Baquet named ProPublica, a nonprofit investigative newsroom based in New York City, as an example of a local outlet shaping the future of the journalism industry. ProPublica’s investigation of Supreme Court Justice Clarence Thomas secretly accepting vacations and money from wealthy donors won the news outlet a 2024 Pulitzer Prize for Public Service.
While major investigative reporting can win awards, major backlash can follow as well.
“I think it’s a relatively new tactic,” Baquet said about lawsuits filed against media organizations. “It’s particularly treacherous, and I think it’s designed to squash free flow of information.”
Baquet credited President Donald Trump for starting this trend—also citing ABC’s $15 million settlement with Trump over a defamation lawsuit and Disney’s initial suspension of late-night talk show host Jimmy Kimmel to appease conservative viewers and the Federal Communications Commission.
According to Baquet, the Trump administration has emboldened local viewers to see journalists and the media as an enemy and perpetrator of fake news.
“We [as journalists] need to get better at telling our story,” Baquet said. “People don’t understand how hard journalists work to get it right.”
Recently, two top executives of the British Broadcasting Channel (BBC) resigned after a leaked memo suggested the network had inappropriately edited a speech by Trump that portrayed the president as inciting violent protests during the Jan. 6 attack on the U.S. Capitol. Trump threatened a $1 billion lawsuit if the BBC did not retract the video and apologize. The BBC chair issued an apology, but the news organization would not provide legal compensation.
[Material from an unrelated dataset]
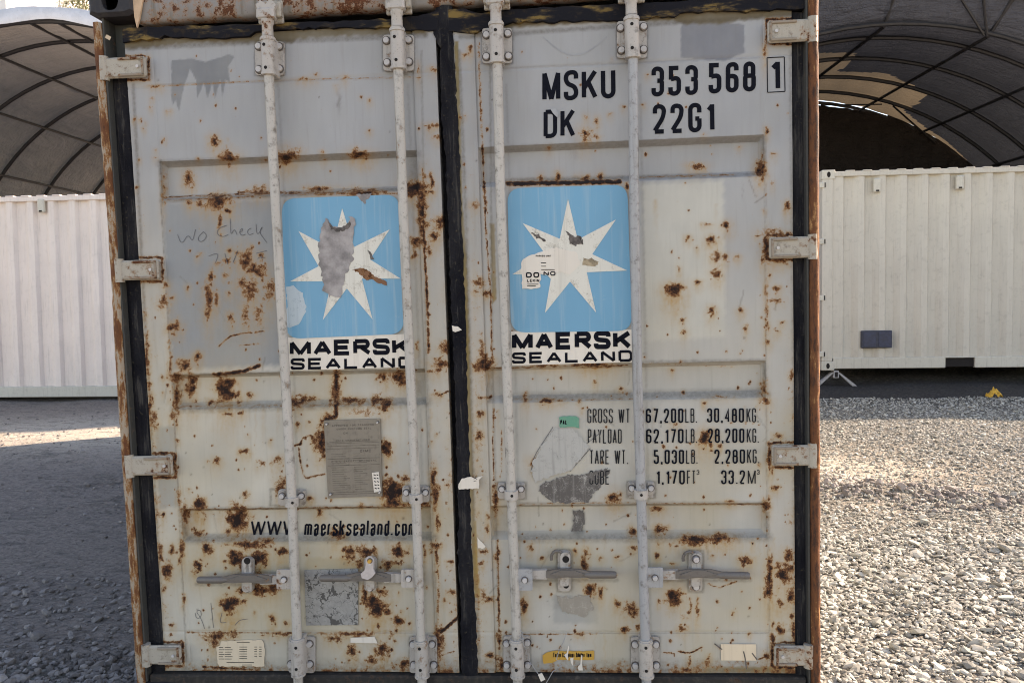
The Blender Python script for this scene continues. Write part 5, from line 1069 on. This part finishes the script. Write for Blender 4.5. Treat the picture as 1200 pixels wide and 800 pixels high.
# folding stand
def stand(px):
    zt = ZR-.002; x = PW(px, 440, 7.45)[0]; zg = float(gz(x, 7.5)); t = thing('jack_stand', 'small grey folding trestle under the cream container corner', 'stand', (x, 7.56, zg)); h = zt-zg; m = M['hardb']
    MB().box(-.035, .035, -.05, .05, h-.10, h-.002, .006).build('head', m, t); MB().box(-.018, .018, -.054, -.05, h-.085, h-.02).build('slot', M['hole'], t)
    for s in (-1, 1):
        w_ = .245; mb = MB(); mb.add([(s*.012, -.03, h-.02), (s*.055, -.03, h-.03), (s*(w_+.03), -.03, 0), (s*(w_-.03), -.03, 0), (s*.012, .03, h-.02), (s*.055, .03, h-.03), (s*(w_+.03), .03, 0), (s*(w_-.03), .03, 0)], [(0,1,2,3),(4,7,6,5),(0,4,5,1),(1,5,6,2),(2,6,7,3),(3,7,4,0)]); mb.build('leg', m, t)
    return t
stand(982)
# more stacked boxes of dark behind the gap: rear support of the raised container
for xx in (XL+.3, XL+11.6):
    z0 = float(gz(xx, 9.7)); o = MB().box(-.15, .15, -.1, .1, 0, ZR-z0, .01).build('timber_block', M['sill']); o.location = (xx, 9.75, z0); tag(o, 'dark timber block under the back of the cream container, '+('left' if xx < XL+2 else 'right')+' end', 'block')
# crumpled yellow leaf-like rag
a = PW(1165, 466, 6.55); zg = float(gz(a[0], 6.55)); rg = np.random.default_rng(4); V = []; n = 9
for i in range(n):
    for j in range(n): u, v = i/(n-1)*2-1, j/(n-1)*2-1; rr = 1-.25*rg.random(); V.append((.10*u*rr, .05*v*rr, max(0, .085*(1-abs(u)**1.5)*(1-v*v*.6)+rg.normal(0, .02))))
rag = mesh_obj('crumpled_rag', V, [(i*n+j, (i+1)*n+j, (i+1)*n+j+1, i*n+j+1) for i in range(n-1) for j in range(n-1)], plain('ochre_cloth', (.62, .36, .05), .8, .35, 30)); rag.location = (a[0], 6.55, zg+.01)
tag(rag, 'crumpled yellow-orange rag lying on the dark ground before the cream container', 'rag')

# ------------------------------------------------------------------ arched fabric shelters
M['fabL'] = None
def fabric(name, col, tr, scale=1.0, tint=(1, .93, .84)):
    s = NB(name); n = s.noise(1.6*scale, 4, .6); wv = s.noise(1, 4, .6, s.mapp((1.2, 9, 9)), .6)
    c = s.mix(s.step(n, .3, .7), tuple(x*.8 for x in col), col); c = s.mix(s.step(wv, .45, .8, 0, .35), c, tuple(x*.6 for x in col))
    wr = s.noise(1, 5, .65, s.mapp((3, .9, 3)), 1.2); c = s.mix(s.step(wr, .5, .7, 0, .3), c, tuple(x*1.5 for x in col)); s.out(c, .75, 0, .2); s.bump(s.math('ADD', wv, wr), 1.0, .10)
    t = s.n.new('ShaderNodeBsdfTranslucent'); s.set(t.inputs[0], tuple(x*y for x, y in zip((tr, tr, tr), tint)))
    ad = s.n.new('ShaderNodeAddShader'); o = s.n['Material Output']; s.l.new(s.b.outputs[0], ad.inputs[0]); s.l.new(t.outputs[0], ad.inputs[1]); s.l.new(ad.outputs[0], o.inputs[0]); return s.m
M['fabL'] = fabric('grey_brown_tarp', (.21, .195, .18), .040)
M['fabR'] = fabric('charcoal_shade_tarp', (.066, .070, .088), .005, 1, (.9, 1, 1.2))
M['fabT'] = fabric('tan_lit_tarp', (.21, .17, .125), .035, 1.2, (1, .82, .58))  # stands for light falling on the charcoal cover
M['fabE'] = fabric('black_end_tarp', (.034, .028, .027), .0)
M['rim'] = plain('white_tarp_hem', (.66, .67, .70), .5, .1, 6)
M['rib'] = plain('dark_steel_tube', (.022, .021, .024), .5, .3, 10)
def shelter(label, x0, yaw, Rr, zc, ys, purl, fab, tanpx=None, nseg=64, sub=6):
    r = thing('arched_shelter', label, 'shelter', (x0, ys[0], 0), None)
    def pt(a, y, dr=0.0, off=0.0):
        t = y; rr = Rr+dr+(.45*(10-y)/.4 if x0 > 0 and y < 10 else 0); z = zc+rr*math.sin(R(a)); X = x0+math.sin(yaw)*t+math.cos(yaw)*rr*math.cos(R(a)); Y = math.cos(yaw)*t-math.sin(yaw)*rr*math.cos(R(a)); return (X-x0, Y-ys[0], z)
    A = np.linspace(-12, 192, nseg+1)
    def arc(y, rad, name='rib', dr=-.03, a0=-10, a1=190):
        aa = np.linspace(a0, a1, 49); mb = MB(); mb.tube([pt(a, y, dr) for a in aa], rad, 8, False); return mb.build(name, M['rib'], r, True)
    # cover, sagging a little between the hoops
    yy = []
    for p, q in zip(ys[:-1], ys[1:]): yy += list(np.linspace(p, q, sub)[:-1])
    yy.append(ys[-1]); V = []
    for y in yy:
        k = [i for i in range(len(ys)-1) if ys[i] <= y+1e-6][-1] if y < ys[-1] else len(ys)-2; f = (y-ys[k])/(ys[k+1]-ys[k]); sg = .07*math.sin(math.pi*min(1, max(0, f)))
        for a in A: V.append(pt(a, y, .02-sg+.012*math.sin(a*.9+y*3)*math.sin(a*.23)))
    n = len(A); Fc = [(i*n+j, i*n+j+1, (i+1)*n+j+1, (i+1)*n+j) for i in range(len(yy)-1) for j in range(n-1)]
    T = []
    if tanpx:
        W3 = np.array(V)+np.array([x0, ys[0], 0])-CAM; zz = W3@FW; PX, PY = 600+F*(W3@RW)/zz, 400-F*(W3@UW)/zz
        def inp(x, y, pl):
            c = False
            for (xa, ya), (xb, yb) in zip(pl, pl[1:]+pl[:1]):
                if (ya > y) != (yb > y) and x < (xb-xa)*(y-ya)/(yb-ya)+xa: c = not c
            return c
        keep = []
        for f in Fc:
            cx_, cy_ = sum(PX[list(f)])/4, sum(PY[list(f)])/4; (T if any(inp(cx_, cy_, p) for p in tanpx) else keep).append(f)
        Fc = keep
    mesh_obj('fabric_cover', V, Fc, fab, r, True)
    if T: mesh_obj('tan_lit_patch', V, T, M['fabT'], r, True)  # patches of light on the cover, given as paler tan cloth
    for y in ys: arc(y, .038)
    for a in purl:
        mb = MB(); mb.tube([pt(a, y, -.055) for y in np.linspace(ys[0], ys[-1], 12)], .028, 8); mb.build('purlin', M['rib'], r, True)
    return r, pt
yl = [10, 10.98, 12.39, 13.84, 15.43, 17.05, 18.7, 20.3]
sL, pL = shelter('open arched shelter with grey-brown fabric and a white hem over the pinkish-white container', -8.81, .02, 4.77, 1.63, yl, [84.3, 107, 124, 142, 66, 48, 30, 90.5], M['fabL'])
# white hem
V = []; AA = np.linspace(-12, 192, 70)
for a in AA: V += [pL(a, 9.9, -.04-.02*math.sin(a*.35)), pL(a, 9.86, .17+.01*math.sin(a*.5)), pL(a, 10.15, .19)]
mesh_obj('fabric_hem', V, [(3*i+k, 3*i+3+k, 3*i+4+k, 3*i+1+k) for i in range(len(AA)-1) for k in (0, 1)], M['rim'], sL, True)
yr = [9.6, 10, 10.64, 11.7, 12.81, 13.82, 14.64]
sR, pR = shelter('dark arched fabric shelter with tan-coloured light patches and a black end curtain behind the cream container', 6.19, -.06, 5.77, .02, yr, [75.5, 92, 61.5, 47, 108, 125, 145, 30, 15], M['fabR'], [[(820,84),(960,83),(1040,86),(1089,110),(1076,121),(1060,130),(1085,150),(1110,166),(1142,196),(1128,196),(1095,167),(1050,143),(1005,128),(960,122),(820,122)], [(820,64),(1003,62),(990,80),(950,92),(820,92)]], 300, 18)
# brace in the first bay
def seg(r, pt, a0, y0, a1, y1, rad=.02, dr=-.08, nm='brace'): MB().tube([pt(a0, y0, dr), pt(a1, y1, dr)], rad, 6).build(nm, M['rib'], r, True)
seg(sR, pR, 84, 9.6, 76.5, 10); seg(sR, pR, 80, 9.6, 76, 10, .02)
seg(sR, pR, 72, 13.82, 57, 14.64, .018); seg(sR, pR, 84, 14.64, 74, 13.9, .014); seg(sR, pR, 50, 14.6, 30, 14.3, .016)
# end curtain, gathered into folds, hung a hand below the hoop
V = []; n = 260; aa = np.linspace(-4, 184, n)
for i, a in enumerate(aa):
    for j in range(9):
        u = j/8; top = pR(a, 14.60, -.03-.07*max(0, math.sin(R((a-70)*180/26))) if 70 < a < 96 else .015); z = top[2]*(1-u)+(.2)*u; x = top[0]*(1-u*.15); V.append((x, top[1]-.03*(u>0)+(.035*math.sin(a*1.1+u*2)+.02*math.sin(a*2.7))*(.5+u), z))
mesh_obj('end_curtain', V, [(i*9+j, i*9+j+1, (i+1)*9+j+1, (i+1)*9+j) for i in range(n-1) for j in range(8)], M['fabE'], sR, True)

# ------------------------------------------------------------------ tree and white block beyond the left shelter
a = PW(97, 4, 34); tr = thing('eucalyptus_tree', 'pale dusty-leaved tree rising behind the white hem of the left shelter', 'tree', (a[0], 34, .35))
hgt = a[2]; mb = MB(); mb.tube([(0, 0, 0), (.1, 0, hgt*.4), (-.1, .1, hgt*.75), (.05, 0, hgt+1.2)], [.28, .22, .14, .03], 10)
rg = np.random.default_rng(9)
for k in range(9):
    h0 = hgt*(.5+.05*k); an = k*2.4; mb.tube([(0, 0, h0), (.6*math.cos(an), .6*math.sin(an), h0+.6), (1.1*math.cos(an), 1.1*math.sin(an), h0+1.3)], [.09, .05, .015], 6)
mb.build('trunk', plain('pale_bark', (.32, .29, .25), .9), tr, True)
n = 5200; cl_ = rg.normal(0, 1, (70, 3))*np.array([.55, .55, 1.5])+np.array([0, 0, hgt-.6]); c = cl_[rg.integers(0, 70, n)]+rg.normal(0, .22, (n, 3)); V = np.empty((n, 4, 3)); d1 = rg.normal(0, 1, (n, 3)); d1 /= np.linalg.norm(d1, axis=1)[:, None]; d2 = np.cross(d1, rg.normal(0, 1, (n, 3))); d2 /= np.linalg.norm(d2, axis=1)[:, None]
s = rg.uniform(.05, .09, (n, 1)); V[:, 0] = c-d1*s; V[:, 1] = c+d2*s*.35; V[:, 2] = c+d1*s; V[:, 3] = c-d2*s*.35
np_mesh('crown', V.reshape(-1, 3), np.arange(4*n).reshape(-1, 4), plain('dusty_leaf', (.16, .17, .085), .6, .4, 3), tr, False)
a = PW(7.5, 10, 30); wt = thing('white_building', 'white flat-roofed building corner just showing at the top left', 'building', (a[0]-6, 30, .35))
MB().box(0, 6, 0, 8, 0, a[2]+2.5, .02).build('wall', plain('white_render', (.82, .80, .78), .7, .06, 4), wt); MB().box(-.1, 6.02, -.05, 8.1, a[2]+2.5, a[2]+2.7, .02).build('roof', plain('roof_edge', (.6, .6, .6), .7), wt)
“In public life leaders need to be fully accountable, and that is why I am stepping down,” CEO of News Deborah Turness wrote in her resignation statement. “While mistakes have been made, I want to be absolutely clear, recent allegations that BBC News is institutionally biased are wrong.”
Baquet stressed the need for transparency in order to keep the news industry alive, such as the BBC executive’s apology. Journalists need to connect with their community and explain current events “to people in meaningful ways.”
“It is a difficult time to be a journalist, [but] being a journalist is 50 times more fun,” Baquet quipped with a smile. “It’s a blast to be a journalist.”
He told the audience an ironic story about how his neighborhood childhood bully was the accused in a criminal trial he covered as a reporter. “I walked into the courthouse and I sat down and the neighborhood bully was on trial for murdering his drug dealer,” he said.
The world of news media is contentious and dwindling in opportunities. Yet, students of journalism and community members outraged at the weaponization of the news industry should not lose heart. Transparency and local nonprofit news, as Baquet highlighted, are the solutions that can only succeed with support from the community.
“You have to just do it,” Baquet concluded. “The impact on the world is really meaningful. Do the work, get it right, explain why you do it.”